The Qurayshi Delegation

According to classical tafsir (reported by Ibn Abbas): when Quraysh sent a delegation to Medina to counter the Prophet’s preaching before the Hajj season (so they could warn the tribes against him), they gathered at al-Walid’s house to agree on what to say. They debated various characterizations — poet, soothsayer, sorcerer, madman — and al-Walid dismissed each: he was personally acquainted with poetry and this was different; he knew soothsayers and this was different; he had heard the Prophet and the words were clearly not those of a madman.

He reportedly described the Quran as: “By God, it has sweetness and it has beauty; its branches are fruitful and its roots are deep, and nothing above it surpasses it.”

But then — pressed by the assembled leaders who needed a unified counter-message — he settled on “sorcery” (sihr): something plausible that average people would understand.


The Quranic Response

The Quran responds directly in Surah al-Muddathir (74:11-30): describing al-Walid’s deliberation, his rejection after internal acknowledgment, and the consequence.
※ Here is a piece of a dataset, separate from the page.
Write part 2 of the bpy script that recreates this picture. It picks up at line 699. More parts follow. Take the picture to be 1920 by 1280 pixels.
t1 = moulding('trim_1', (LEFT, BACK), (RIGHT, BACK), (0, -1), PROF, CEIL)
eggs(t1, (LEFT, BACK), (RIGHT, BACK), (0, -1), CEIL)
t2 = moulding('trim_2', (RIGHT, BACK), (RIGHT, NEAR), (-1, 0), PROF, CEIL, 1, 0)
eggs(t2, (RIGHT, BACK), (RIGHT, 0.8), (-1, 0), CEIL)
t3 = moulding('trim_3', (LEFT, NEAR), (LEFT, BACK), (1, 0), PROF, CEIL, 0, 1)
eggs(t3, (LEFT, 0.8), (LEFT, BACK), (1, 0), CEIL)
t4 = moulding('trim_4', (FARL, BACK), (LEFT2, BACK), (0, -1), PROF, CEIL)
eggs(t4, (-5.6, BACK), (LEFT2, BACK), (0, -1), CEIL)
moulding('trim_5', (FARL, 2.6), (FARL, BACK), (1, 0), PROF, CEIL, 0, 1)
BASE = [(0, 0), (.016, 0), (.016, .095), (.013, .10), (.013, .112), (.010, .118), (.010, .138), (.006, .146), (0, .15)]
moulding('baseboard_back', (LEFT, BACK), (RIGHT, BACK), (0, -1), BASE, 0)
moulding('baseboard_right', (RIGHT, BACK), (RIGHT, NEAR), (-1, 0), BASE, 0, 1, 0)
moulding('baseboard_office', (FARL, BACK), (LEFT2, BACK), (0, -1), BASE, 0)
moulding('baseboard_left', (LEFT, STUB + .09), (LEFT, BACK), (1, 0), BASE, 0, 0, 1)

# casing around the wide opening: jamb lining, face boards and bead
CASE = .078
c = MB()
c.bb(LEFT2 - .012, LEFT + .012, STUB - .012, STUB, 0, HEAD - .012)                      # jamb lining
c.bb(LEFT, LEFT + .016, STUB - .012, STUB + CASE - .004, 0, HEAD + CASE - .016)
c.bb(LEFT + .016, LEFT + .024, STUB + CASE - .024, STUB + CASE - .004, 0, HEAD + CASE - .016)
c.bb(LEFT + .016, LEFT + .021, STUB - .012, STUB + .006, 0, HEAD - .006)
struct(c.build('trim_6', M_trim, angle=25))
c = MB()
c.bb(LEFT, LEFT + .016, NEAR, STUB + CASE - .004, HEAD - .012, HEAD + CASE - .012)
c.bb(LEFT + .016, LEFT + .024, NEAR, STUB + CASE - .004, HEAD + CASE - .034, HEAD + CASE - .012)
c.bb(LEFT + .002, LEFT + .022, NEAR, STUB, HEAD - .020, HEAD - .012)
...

The passage describes a person who thought (74:18-19): “he thought and deliberated. Then he frowned and scowled, then turned away in arrogance” — choosing social status over truth he had recognized.


His Son Khalid ibn al-Walid

Al-Walid’s son Khalid ibn al-Walid became one of the greatest Muslim generals in history — converting after the Battle of Khaybar and leading the Muslim armies in Syria, Persia, and the Ridda Wars. The father’s choice and the son’s reversal form one of the early Islamic community’s most striking family narratives.